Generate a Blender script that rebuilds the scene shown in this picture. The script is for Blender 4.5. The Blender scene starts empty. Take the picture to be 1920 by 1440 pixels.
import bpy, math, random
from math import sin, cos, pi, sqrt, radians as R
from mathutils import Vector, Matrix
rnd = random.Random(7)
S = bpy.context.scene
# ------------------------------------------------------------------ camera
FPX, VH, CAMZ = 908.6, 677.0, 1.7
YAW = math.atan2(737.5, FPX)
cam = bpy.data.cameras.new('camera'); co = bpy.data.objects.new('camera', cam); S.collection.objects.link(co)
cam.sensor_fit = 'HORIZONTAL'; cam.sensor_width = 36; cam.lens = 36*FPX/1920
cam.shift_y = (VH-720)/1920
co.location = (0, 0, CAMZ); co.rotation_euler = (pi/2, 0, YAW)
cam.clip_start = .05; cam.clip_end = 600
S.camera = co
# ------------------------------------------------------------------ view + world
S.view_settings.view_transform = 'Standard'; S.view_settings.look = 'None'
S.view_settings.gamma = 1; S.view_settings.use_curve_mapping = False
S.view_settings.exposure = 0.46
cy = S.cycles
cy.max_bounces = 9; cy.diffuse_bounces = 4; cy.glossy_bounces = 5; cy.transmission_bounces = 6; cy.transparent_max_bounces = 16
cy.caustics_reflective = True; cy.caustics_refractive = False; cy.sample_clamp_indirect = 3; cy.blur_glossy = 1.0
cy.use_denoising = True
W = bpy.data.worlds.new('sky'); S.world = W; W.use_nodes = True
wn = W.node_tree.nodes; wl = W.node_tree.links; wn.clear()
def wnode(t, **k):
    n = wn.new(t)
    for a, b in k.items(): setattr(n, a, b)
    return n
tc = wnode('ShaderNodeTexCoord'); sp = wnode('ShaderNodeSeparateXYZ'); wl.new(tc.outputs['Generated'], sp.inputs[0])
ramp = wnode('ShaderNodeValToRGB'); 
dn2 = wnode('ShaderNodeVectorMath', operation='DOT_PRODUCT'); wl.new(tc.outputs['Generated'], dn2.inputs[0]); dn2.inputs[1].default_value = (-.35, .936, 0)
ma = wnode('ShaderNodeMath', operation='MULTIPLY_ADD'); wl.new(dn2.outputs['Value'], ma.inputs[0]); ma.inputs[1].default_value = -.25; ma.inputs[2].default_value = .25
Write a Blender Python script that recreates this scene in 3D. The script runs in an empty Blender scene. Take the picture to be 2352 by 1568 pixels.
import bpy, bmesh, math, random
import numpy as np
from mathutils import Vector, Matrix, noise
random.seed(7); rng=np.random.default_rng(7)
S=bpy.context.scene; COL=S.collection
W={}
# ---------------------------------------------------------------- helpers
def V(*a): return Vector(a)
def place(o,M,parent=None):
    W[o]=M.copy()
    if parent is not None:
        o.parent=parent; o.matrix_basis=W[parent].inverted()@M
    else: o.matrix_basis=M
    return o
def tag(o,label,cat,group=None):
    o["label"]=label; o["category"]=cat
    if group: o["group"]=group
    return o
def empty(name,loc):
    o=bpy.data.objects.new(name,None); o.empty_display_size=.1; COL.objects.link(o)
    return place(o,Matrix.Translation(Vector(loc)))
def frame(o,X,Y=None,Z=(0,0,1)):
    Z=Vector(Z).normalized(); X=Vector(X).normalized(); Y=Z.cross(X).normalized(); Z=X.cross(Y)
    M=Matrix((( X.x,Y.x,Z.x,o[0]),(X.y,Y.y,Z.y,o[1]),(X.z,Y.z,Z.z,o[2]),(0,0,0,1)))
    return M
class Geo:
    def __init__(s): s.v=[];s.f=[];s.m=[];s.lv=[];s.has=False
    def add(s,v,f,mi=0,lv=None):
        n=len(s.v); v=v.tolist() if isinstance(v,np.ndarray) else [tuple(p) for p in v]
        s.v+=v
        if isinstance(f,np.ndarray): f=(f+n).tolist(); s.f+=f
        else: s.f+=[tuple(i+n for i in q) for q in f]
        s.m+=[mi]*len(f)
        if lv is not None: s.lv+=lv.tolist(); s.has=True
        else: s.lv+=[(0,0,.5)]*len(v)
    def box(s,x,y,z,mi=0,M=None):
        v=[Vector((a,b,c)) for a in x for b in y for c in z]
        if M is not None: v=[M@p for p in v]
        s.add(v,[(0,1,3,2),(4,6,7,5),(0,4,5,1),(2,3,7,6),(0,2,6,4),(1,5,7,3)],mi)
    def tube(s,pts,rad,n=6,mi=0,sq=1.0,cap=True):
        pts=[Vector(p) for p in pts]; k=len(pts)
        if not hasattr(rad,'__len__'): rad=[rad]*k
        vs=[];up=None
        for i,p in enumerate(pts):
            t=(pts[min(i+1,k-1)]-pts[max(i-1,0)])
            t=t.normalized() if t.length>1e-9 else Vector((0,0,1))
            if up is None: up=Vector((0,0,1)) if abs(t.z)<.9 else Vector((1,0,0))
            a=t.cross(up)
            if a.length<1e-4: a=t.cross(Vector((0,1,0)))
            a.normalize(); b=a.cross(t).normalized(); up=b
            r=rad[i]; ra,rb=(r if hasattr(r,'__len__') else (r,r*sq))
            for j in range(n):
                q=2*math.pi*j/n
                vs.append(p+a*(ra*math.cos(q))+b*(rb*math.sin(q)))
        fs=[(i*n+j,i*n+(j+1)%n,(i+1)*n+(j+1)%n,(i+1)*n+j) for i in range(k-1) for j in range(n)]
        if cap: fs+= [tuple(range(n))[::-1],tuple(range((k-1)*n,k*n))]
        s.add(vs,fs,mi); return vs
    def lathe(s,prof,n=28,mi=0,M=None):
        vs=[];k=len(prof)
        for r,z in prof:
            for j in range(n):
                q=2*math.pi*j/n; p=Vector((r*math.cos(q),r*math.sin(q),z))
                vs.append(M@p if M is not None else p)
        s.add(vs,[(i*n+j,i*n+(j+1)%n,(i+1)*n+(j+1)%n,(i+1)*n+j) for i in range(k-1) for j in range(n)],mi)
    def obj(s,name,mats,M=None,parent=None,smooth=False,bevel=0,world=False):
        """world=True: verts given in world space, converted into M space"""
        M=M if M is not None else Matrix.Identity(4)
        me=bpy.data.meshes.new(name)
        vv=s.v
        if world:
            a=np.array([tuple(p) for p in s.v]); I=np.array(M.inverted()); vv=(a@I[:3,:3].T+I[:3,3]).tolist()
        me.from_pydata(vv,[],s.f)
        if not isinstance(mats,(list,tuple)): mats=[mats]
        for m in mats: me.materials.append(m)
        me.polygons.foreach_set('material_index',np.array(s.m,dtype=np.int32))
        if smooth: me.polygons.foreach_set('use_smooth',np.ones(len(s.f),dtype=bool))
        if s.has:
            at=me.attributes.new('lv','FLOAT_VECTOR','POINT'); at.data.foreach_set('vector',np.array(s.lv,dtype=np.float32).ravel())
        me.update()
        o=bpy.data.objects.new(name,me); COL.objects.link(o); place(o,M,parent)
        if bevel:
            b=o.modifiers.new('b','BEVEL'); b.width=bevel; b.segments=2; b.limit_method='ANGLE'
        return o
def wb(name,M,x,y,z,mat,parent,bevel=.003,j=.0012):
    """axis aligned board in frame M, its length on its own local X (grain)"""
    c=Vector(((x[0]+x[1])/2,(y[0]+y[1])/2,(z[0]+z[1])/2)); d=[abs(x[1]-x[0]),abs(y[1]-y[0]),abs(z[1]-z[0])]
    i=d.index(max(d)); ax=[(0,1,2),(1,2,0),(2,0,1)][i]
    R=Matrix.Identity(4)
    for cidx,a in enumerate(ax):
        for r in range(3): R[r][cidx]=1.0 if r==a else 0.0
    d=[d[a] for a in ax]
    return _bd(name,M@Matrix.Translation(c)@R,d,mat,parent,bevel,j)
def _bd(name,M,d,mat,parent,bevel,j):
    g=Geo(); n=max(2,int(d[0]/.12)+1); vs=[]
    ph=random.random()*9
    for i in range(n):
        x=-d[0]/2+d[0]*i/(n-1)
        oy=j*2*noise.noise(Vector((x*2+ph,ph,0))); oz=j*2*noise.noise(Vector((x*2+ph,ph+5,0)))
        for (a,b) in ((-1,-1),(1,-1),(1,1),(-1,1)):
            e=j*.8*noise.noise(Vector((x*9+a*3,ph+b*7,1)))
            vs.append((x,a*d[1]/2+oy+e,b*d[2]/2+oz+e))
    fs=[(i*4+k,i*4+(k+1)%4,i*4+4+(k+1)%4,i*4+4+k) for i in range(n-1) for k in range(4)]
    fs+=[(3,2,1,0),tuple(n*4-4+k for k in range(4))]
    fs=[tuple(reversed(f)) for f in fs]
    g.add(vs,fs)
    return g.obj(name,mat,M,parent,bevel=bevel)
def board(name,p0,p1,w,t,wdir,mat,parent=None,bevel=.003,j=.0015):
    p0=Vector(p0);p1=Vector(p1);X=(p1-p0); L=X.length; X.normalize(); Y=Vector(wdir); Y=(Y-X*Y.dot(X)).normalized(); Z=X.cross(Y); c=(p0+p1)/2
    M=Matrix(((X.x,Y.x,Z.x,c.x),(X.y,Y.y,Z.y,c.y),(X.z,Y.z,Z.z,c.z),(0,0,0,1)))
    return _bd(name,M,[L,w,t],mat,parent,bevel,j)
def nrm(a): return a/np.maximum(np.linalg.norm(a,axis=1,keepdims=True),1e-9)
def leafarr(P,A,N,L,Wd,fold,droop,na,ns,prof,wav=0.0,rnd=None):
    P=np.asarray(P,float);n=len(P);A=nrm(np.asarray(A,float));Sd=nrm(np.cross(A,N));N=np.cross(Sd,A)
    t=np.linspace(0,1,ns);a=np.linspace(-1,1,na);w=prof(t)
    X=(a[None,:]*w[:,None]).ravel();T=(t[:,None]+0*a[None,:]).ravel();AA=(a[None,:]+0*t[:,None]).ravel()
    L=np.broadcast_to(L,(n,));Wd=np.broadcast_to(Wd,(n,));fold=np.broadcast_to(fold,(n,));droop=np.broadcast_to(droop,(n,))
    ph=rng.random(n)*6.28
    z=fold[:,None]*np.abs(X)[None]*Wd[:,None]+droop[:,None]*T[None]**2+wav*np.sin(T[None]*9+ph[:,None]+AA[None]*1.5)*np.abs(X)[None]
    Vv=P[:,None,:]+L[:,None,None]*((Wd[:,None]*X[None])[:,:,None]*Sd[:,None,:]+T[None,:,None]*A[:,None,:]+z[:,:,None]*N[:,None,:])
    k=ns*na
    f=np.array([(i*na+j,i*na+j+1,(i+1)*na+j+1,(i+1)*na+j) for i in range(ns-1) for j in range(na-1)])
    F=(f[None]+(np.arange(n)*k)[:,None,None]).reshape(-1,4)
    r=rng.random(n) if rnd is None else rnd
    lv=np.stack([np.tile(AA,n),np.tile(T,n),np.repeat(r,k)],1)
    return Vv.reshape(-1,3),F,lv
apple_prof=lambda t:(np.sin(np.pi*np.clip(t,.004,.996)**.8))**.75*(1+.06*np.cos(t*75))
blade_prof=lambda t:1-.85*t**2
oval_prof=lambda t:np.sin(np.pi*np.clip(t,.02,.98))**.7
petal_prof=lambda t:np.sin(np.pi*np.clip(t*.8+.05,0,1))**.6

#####

| What this task involves |
Scan the listing above for the word "that" and show each line where it is found.

| Result of the task |
Generate a Blender script that rebuilds the scene shown in this picture. The script is for Blender 4.5. The Blender scene starts empty. Take the picture to be 1920 by 1440 pixels.
Write a Blender Python script that recreates this scene in 3D. The script runs in an empty Blender scene. Take the picture to be 2352 by 1568 pixels.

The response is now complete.